▸ Prompt: Write out the whole listing, matching it exactly.

▸ Data shown:
-- start --

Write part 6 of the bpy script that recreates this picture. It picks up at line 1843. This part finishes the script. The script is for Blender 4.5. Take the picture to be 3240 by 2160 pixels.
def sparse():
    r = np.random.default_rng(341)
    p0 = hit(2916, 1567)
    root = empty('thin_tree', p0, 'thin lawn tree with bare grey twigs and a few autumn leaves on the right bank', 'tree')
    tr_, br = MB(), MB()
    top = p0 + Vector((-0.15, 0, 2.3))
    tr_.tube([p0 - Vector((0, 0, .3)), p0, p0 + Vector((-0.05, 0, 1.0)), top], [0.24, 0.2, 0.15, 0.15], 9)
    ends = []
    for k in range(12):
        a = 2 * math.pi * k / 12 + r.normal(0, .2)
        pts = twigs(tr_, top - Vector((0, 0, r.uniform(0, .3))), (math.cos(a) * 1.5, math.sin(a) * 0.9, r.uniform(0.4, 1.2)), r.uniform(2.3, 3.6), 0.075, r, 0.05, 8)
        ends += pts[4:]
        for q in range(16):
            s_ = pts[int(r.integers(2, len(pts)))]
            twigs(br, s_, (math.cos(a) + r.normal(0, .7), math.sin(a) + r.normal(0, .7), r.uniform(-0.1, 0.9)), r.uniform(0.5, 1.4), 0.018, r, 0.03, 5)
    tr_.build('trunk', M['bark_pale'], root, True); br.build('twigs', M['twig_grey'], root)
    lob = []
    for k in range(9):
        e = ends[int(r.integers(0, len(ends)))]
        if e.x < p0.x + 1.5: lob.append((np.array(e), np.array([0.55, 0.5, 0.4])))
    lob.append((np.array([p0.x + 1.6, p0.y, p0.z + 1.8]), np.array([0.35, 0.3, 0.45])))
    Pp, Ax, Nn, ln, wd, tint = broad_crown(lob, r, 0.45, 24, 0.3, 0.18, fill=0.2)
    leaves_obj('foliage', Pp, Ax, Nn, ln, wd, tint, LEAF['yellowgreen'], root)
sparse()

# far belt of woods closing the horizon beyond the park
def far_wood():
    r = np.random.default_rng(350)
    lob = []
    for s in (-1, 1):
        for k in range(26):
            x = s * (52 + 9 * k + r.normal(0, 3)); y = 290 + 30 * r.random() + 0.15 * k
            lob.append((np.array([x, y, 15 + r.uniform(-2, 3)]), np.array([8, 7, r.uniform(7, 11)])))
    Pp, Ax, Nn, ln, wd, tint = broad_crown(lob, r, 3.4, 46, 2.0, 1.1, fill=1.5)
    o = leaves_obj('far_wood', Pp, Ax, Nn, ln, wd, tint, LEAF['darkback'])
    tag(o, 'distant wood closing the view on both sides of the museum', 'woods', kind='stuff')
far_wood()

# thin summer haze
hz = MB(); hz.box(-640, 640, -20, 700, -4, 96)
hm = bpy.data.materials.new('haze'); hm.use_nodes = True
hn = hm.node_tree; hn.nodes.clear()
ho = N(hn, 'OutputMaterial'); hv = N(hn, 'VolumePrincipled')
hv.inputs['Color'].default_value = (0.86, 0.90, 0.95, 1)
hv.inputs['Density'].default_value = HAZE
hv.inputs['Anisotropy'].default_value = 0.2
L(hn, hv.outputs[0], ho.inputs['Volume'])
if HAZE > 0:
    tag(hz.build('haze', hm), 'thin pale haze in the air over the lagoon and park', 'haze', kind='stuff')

-- end --

▸ Reply to the exercise:
Write part 6 of the bpy script that recreates this picture. It picks up at line 1843. This part finishes the script. The script is for Blender 4.5. Take the picture to be 3240 by 2160 pixels.
def sparse():
    r = np.random.default_rng(341)
    p0 = hit(2916, 1567)
    root = empty('thin_tree', p0, 'thin lawn tree with bare grey twigs and a few autumn leaves on the right bank', 'tree')
    tr_, br = MB(), MB()
    top = p0 + Vector((-0.15, 0, 2.3))
    tr_.tube([p0 - Vector((0, 0, .3)), p0, p0 + Vector((-0.05, 0, 1.0)), top], [0.24, 0.2, 0.15, 0.15], 9)
    ends = []
    for k in range(12):
        a = 2 * math.pi * k / 12 + r.normal(0, .2)
        pts = twigs(tr_, top - Vector((0, 0, r.uniform(0, .3))), (math.cos(a) * 1.5, math.sin(a) * 0.9, r.uniform(0.4, 1.2)), r.uniform(2.3, 3.6), 0.075, r, 0.05, 8)
        ends += pts[4:]
        for q in range(16):
            s_ = pts[int(r.integers(2, len(pts)))]
            twigs(br, s_, (math.cos(a) + r.normal(0, .7), math.sin(a) + r.normal(0, .7), r.uniform(-0.1, 0.9)), r.uniform(0.5, 1.4), 0.018, r, 0.03, 5)
    tr_.build('trunk', M['bark_pale'], root, True); br.build('twigs', M['twig_grey'], root)
    lob = []
    for k in range(9):
        e = ends[int(r.integers(0, len(ends)))]
        if e.x < p0.x + 1.5: lob.append((np.array(e), np.array([0.55, 0.5, 0.4])))
    lob.append((np.array([p0.x + 1.6, p0.y, p0.z + 1.8]), np.array([0.35, 0.3, 0.45])))
    Pp, Ax, Nn, ln, wd, tint = broad_crown(lob, r, 0.45, 24, 0.3, 0.18, fill=0.2)
    leaves_obj('foliage', Pp, Ax, Nn, ln, wd, tint, LEAF['yellowgreen'], root)
sparse()

# far belt of woods closing the horizon beyond the park
def far_wood():
    r = np.random.default_rng(350)
    lob = []
    for s in (-1, 1):
        for k in range(26):
            x = s * (52 + 9 * k + r.normal(0, 3)); y = 290 + 30 * r.random() + 0.15 * k
            lob.append((np.array([x, y, 15 + r.uniform(-2, 3)]), np.array([8, 7, r.uniform(7, 11)])))
    Pp, Ax, Nn, ln, wd, tint = broad_crown(lob, r, 3.4, 46, 2.0, 1.1, fill=1.5)
    o = leaves_obj('far_wood', Pp, Ax, Nn, ln, wd, tint, LEAF['darkback'])
    tag(o, 'distant wood closing the view on both sides of the museum', 'woods', kind='stuff')
far_wood()

# thin summer haze
hz = MB(); hz.box(-640, 640, -20, 700, -4, 96)
hm = bpy.data.materials.new('haze'); hm.use_nodes = True
hn = hm.node_tree; hn.nodes.clear()
ho = N(hn, 'OutputMaterial'); hv = N(hn, 'VolumePrincipled')
hv.inputs['Color'].default_value = (0.86, 0.90, 0.95, 1)
hv.inputs['Density'].default_value = HAZE
hv.inputs['Anisotropy'].default_value = 0.2
L(hn, hv.outputs[0], ho.inputs['Volume'])
if HAZE > 0:
    tag(hz.build('haze', hm), 'thin pale haze in the air over the lagoon and park', 'haze', kind='stuff')